If you are a leader or administrator or parent or dominant or figure of authority in any way, listen up.
You need to learn when sticking to your guns is a bad idea.
If you make a decision/ take a decisive action/ implement a policy/ endorse a person or situation, and there’s backlash, you need to look more critically at your choices.
Too frequently, I see administrators of a group make a decision that causes a huge outcry, and then the insist “I am the admin – this is MY decision. Let me tell you why I’m right!”
I see parents saying “you have to eat this before you leave the table,” and then their stubborn, freaked out, miserable child has to sit at the table crying over mushy pasta until bedtime, because their parents won’t back down.
School faculty implement a policy that all students react negatively to, and tell the students that if they don’t follow that flawed policy, they’ll have to suffer the consequences.
An organization continues to endorse someone accused of problematic behaviors, like assault or harassment, because they’ve know that person for a long time and refuse to stand down in their support of that person.
Figures of authority: I *encourage* you to learn how to say that you were wrong, and that you want to respect the people you have authority over in whatever way.

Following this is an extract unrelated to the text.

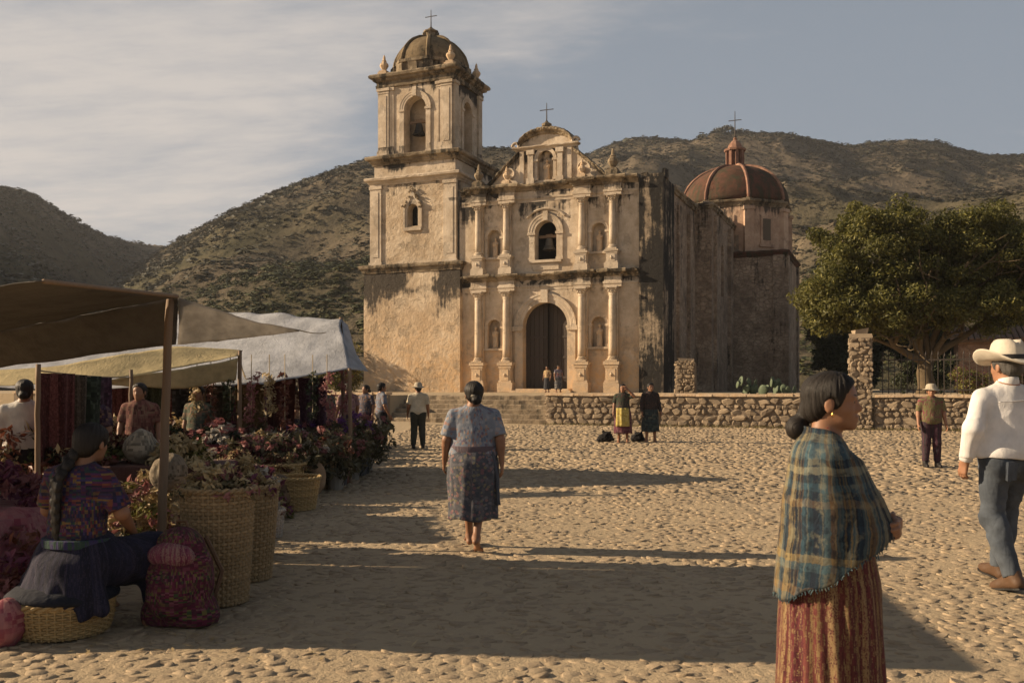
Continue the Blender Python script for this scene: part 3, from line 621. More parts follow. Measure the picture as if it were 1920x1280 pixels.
inn = [(-8.78+.375, 11.45), (-8.78+.375, 11.45), (-8.78+.375, 12.45)]+[(-8.78+.375*math.cos(a), 12.45+.375*math.sin(a)) for a in np.linspace(.3, PI-.3, 7)]+[(-8.78-.375, 12.45), (-8.78-.375, 11.45), (-8.78-.375, 11.45)]
outp = ring; n = len(inn)
if len(outp) != n: outp = [outp[min(len(outp)-1, round(i*(len(outp)-1)/(n-1)))] for i in range(n)]
Rg = []
for (iu, iz), (ou, oz) in zip(inn, outp): Rg.append([(iu, SV0+.03, iz), (iu, SV0-.08, iz), (iu*.5+ou*.5, SV0-.08, iz*.5+oz*.5), (iu*.45+ou*.55, SV0-.13, iz*.45+oz*.55), (ou, SV0-.13, oz), (ou, SV0+.03, oz)])
b.rings(np.array(Rg)); block(b, -9.4, -8.16, SV0-.16, SV0+.05, 11.15, 11.36); b.build('window_surround', M['trim'], church)
b = MB(); r_ = random.Random(5)
for i in range(26):
    t = r_.random(); s = r_.choice((-1, 1)); b.lathe([(.001, -.07), (.09, 0), (.001, .09)], 6, (-8.78+s*(1-t)*.62+r_.gauss(0, .05), SV0-.15+r_.gauss(0, .03), 12.6+t*1.25+r_.gauss(0, .06)))
b.build('window_crest', M['cornice'], church)
b = MB(); run_profile(b, [(S0, SV1), (S0, SV0), (S1, SV0), (S1, SV1)], cornice_prof(14.15, 14.62, .36), seed=5); block(b, S0, S1, SV0, SV1, 14.2, 14.6); b.build('tower_cornice', M['trim'], church)
b = MB(); block(b, S0+.16, S1-.12, SV0+.14, SV1-.1, 14.6, 15.6); b.build('attic_band', M['belfry'], church)
b = MB(); run_profile(b, [(S0+.1, SV1), (S0+.1, SV0+.1), (S1-.08, SV0+.1), (S1-.08, SV1)], cornice_prof(15.45, 16.0, .42), seed=7); block(b, S0+.1, S1-.1, SV0+.1, SV1, 15.5, 15.98); b.build('tower_cornice', M['cornice'], church)
# ---- belfry
B0, B1, BV0, BV1 = -11.40, -6.14, .16, 4.35; BC = -8.77; BM_ = (BV0+BV1)/2
b = MB(); wallface(b, B0, B1, 15.95, 20.7, [(BC, .78, 16.1, 18.85)], BV0, .75, seg=.5, back=False)
wallface(b, BV0, BV1, 15.95, 20.7, [(BM_, .62, 16.1, 18.9)], B1, .7, seg=.5, side='u', back=False)
wallface(b, BV0, BV1, 15.95, 20.7, [(BM_, .62, 16.1, 18.9)], B0, .7, seg=.5, side='u', back=False, flip=True)
block(b, B0, B1, BV1-.5, BV1, 15.95, 20.7); block(b, B0+.02, B1-.02, BV0+.76, BV1-.5, 20.2, 20.68); block(b, B0+.02, B1-.02, BV0+.02, BV1-.02, 15.9, 16.09)
wallface(b, B0+.05, B1-.05, 16.0, 20.2, [(BC, .80, 16.1, 18.86)], BV0+.75, -.0, seg=.5, back=False)
wallface(b, B0+.4, B1-.4, 16.0, 20.2, [], BV0+1.25, .1); b.build('belfry', M['belfry'], church)  # last inner wall added close behind the arch to catch sky light
b = MB(); arch_trim(b, BC, .78, 18.85, .36, BV0, .09, zb=16.05); block(b, BC-.14, BC+.14, BV0-.17, BV0, 19.62, 20.2); b.build('belfry_arch_trim', M['trim'], church); b = MB(); arch_trim(b, BM_, .62, 18.9, .32, B1, .09, side='u', zb=16.05); b.build('belfry_arch_trim', M['trim'], church)
b = MB()
def pilaster(b, a, c, v, z0, z1, o=.11):
    block(b, a, c, v-o, v+.05, z0, z1); block(b, a-.06, c+.06, v-o-.06, v+.05, z0, z0+.32); block(b, a-.03, c+.03, v-o-.03, v+.05, z0+.32, z0+.42)
    block(b, a-.03, c+.03, v-o-.03, v+.05, z1-.34, z1-.26); block(b, a-.07, c+.07, v-o-.08, v+.05, z1-.18, z1); block(b, a+.16, c-.16, v-o-.03, v, z0+.6, z1-.5)
for a, c in ((B0+.02, B0+.78), (B1-.78, B1-.02)): b = MB(); pilaster(b, a, c, BV0, 16.0, 20.35, .13); b.build('belfry_pilaster', M['trim'], church)
for a, c in ((B0+.8, B0+1.1), (B1-1.1, B1-.8)): b = MB(); pilaster(b, a, c, BV0, 16.0, 20.35, .06); b.build('belfry_pilaster', M['trim'], church)
for a, c in ((BV0+.05, BV0+.6), (BV1-.6, BV1-.05)):
    b = MB(); block(b, B1-.05, B1+.12, a, c, 16.0, 20.35); block(b, B1-.05, B1+.19, a-.05, c+.05, 16.0, 16.32); block(b, B1-.05, B1+.19, a-.05, c+.05, 20.17, 20.35); b.build('belfry_pilaster', M['trim'], church)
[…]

Back up. Standing rigid doesn’t make you look powerful, it makes you look unfair and thoughtless.
“Hey, you know what? I was wrong when I said that. It made sense given the information I had, or given the conversations I had with other people, but I honestly didn’t realize how much this would bother people. I wasn’t being malicious, but I was being thoughtless, and that hurt people. I’m sorry, and you/y’all are right. I will not insist that ________ remain policy.”
“Hey, I can see you’re really upset about this. I don’t want to force you to do something that will make you miserable. Can we have a conversation and try to work out a solution?”
“I made a mistake. Thank you for sharing more information with me, and helping me to realize that what I said doesn’t make sense in this community.”
“I responded poorly because I felt defensive, but I’ve done some thinking and I realized that you’re right. I’m sorry for the way I harmed you, both with the negative thing that I did, and with the way I reacted when you pointed out my mistake.”
You will gain respect. You will gain respect, and you will make people feel safer and more comfortable in the spaces you administrate. And really, shouldn’t that be your priority?